15. The Division Bench of the Bombay High Court consisting of Chainani, C.J. and Tarkunde, J. (as they were then) has held in case of Bandulal Balaprasad v. State reported in AIR 1962 Bombay 258, that offence under Section 65 of the Bombay Prohibition Act being punishable with an imprisonment extending upto three years has to be tried as a warrant case in view of Section 262, Cr. P.C. read with Section 116 of the Bombay Prohibition Act. The learned Sessions Judge tried to distinguish this case of Bandulal (supra) stating that the old Code of Criminal Procedure was repealed and the Code of Criminal Procedure, 1973 came into force with effect from April 4, 1974, and hence the ratio in the case of Bandulal (supra) would not be applicable in the facts of the present case. In my opinion, the approach adopted by the learned Sessions Judge is not correct, inasmuch as the trials for the offences under the Bombay Prohibition Act are to be conducted by following the procedure prescribed in the Code of Criminal Procedure for the trial of summary cases. As observed hereinabove, Chapter XXI of the Code of Criminal Procedure provides the procedure for summary trials. However, having regard to quantum of sentence, a case under offence of the Bombay Prohibition Act may be warrant triable case. Section 116 of the Bombay Prohibition Act provides to try the offences under the Act according to summary procedure. Chapter XXI deals with summary procedure. On true construction of Sections 260 and 262 of the Code, the case triable as summons case might become a warrant triable case, having regard to the sentence, prescribed for the offence under the said Act. In my opinion, therefore, the learned Sessions Judge, has not considered the above ruling of the Bombay High Court in its proper perspective. A case wherein an offence under Section 65 of the Act, providing sentence to extent of three years is alleged, has to be tried as warrant case.

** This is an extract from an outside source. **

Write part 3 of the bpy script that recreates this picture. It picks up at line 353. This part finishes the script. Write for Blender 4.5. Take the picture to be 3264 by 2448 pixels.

16. In view of the above legal position, the offence under the Bombay Prohibition Act prescribing sentence exceeding three months would be a warrant triable case, as per the discretion of the learned Magistrate under Section 260 of the Code of Criminal Procedure, 1973. In the instant case, when the learned Magistrate has come to clear and categorical conclusion that the offence against the respondent-accused was warrant triable case and thus the discretion having been exercised properly and judicially, it was not open to the learned Sessions Judge to interfere with it. In a warrant triable case, provisions of Section 167(5) of the Code of Criminal Procedure, 1973 are not applicable.
17. In the result, this Revision Application is allowed. The impugned judgment and order of the learned Sessions Judge is quashed and set aside and that of the learned Magistrate is restored. Rule made absolute accordingly.